In looking at the Carnival website, I can tell you that I was confused. Honestly, I must say that I am still confused. When the words were placed in the typical, agreed upon, coherent fashion, I found the statements puzzling but interesting and containing both debatable cognitive meaning and worth. The following is one example:
'If the Revolution could be spoken, it would only be with a discourse that cannot assume a coherent position of truth, with a series of contradictory voices that cannot know themselves, which do not constitute a point of view, which repeat themselves and fall apart, only in order to be able to begin again.'
This statement is of a sort which I can enjoy. I acknowledge the possibility of deeper meanings than may first appear but ultimately feel satisfied when I have reached some form of judgment or decision regarding what I feel it represents. Parts of carnival which mirror this kind of representation spark me as philosophical in the sense that they can be pondered, debated, and discussed but require sufficient thought before doing so.
The remaining portion of Carnival is what really befuddles me. I am perfectly okay with differing applications of text and textual representations of words such as those we have discussed and created previously. I am also familiar and have even dabbled with the creation of artwork such as those formed through ASCII. What I do not seem to comprehend, however, is the merger of the two. Images which are in part incoherent swirls of blurred letters of differing sizes and yet also in part tightly written clauses of cognitive meaning scattered throughout seem frustrating. (This construction for example) Despite my better efforts, I see little that can be done in order to comprehend, debate, or argue much meaning for such issues definitively as anything significantly more than whatever subjective, whimsical theory is developed by each individual who encounters it.

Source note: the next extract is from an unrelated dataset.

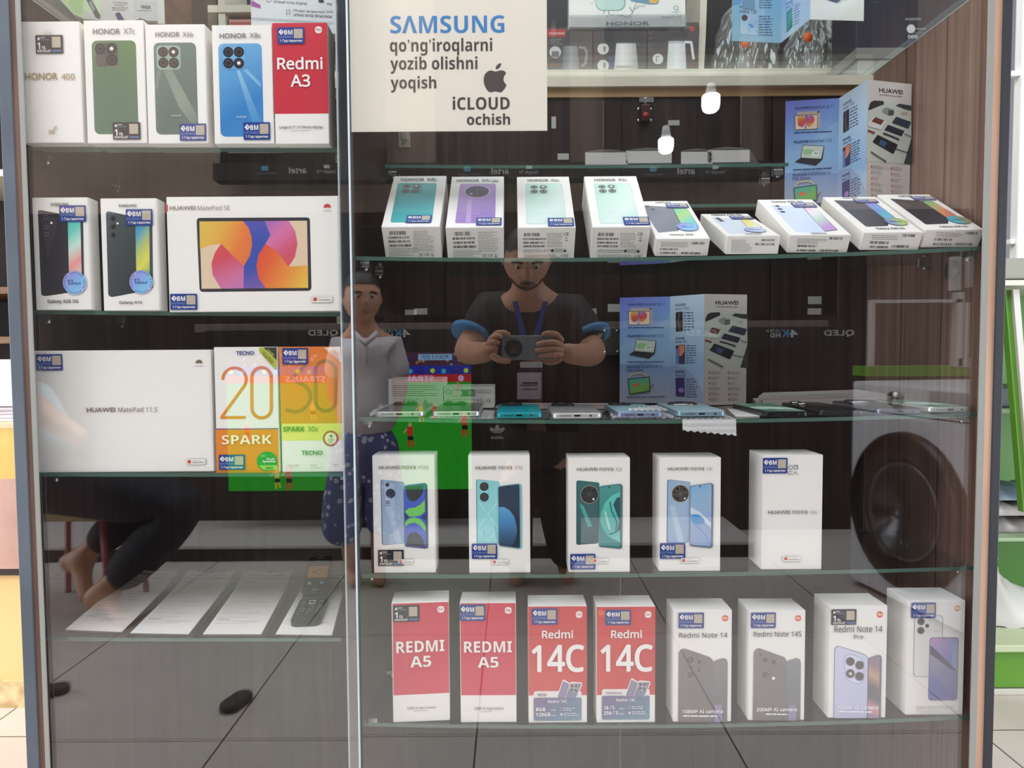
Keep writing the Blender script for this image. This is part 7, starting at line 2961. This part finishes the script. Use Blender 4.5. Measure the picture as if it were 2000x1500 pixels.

All in all I’m left unsure of what I’m supposed to take away from such renditions placed before me. Reflecting upon Snyder’s recent book on graffiti leads me to the hypothesis that perhaps I am too much an outsider to these works. Just as writers created graffiti largely for, in response to, and with the criticism of other writers, perhaps works similar to those in Carnival are intended for others who are perhaps more familiar with this particular craft. If left to my own analysis, I feel as though I ought to seek out an interpreter, someone to translate for me what exactly is going on and provide some kind of foundation for me to begin with in order to discover whatever meaning I seem to be overlooking. Hopefully, today’s discussion will offer me some guidance of this sort. If not, then many of these images (both in zoomed in portion and in their entirety) will likely remain little more to me than rejected cards from a Rorschachink blot test.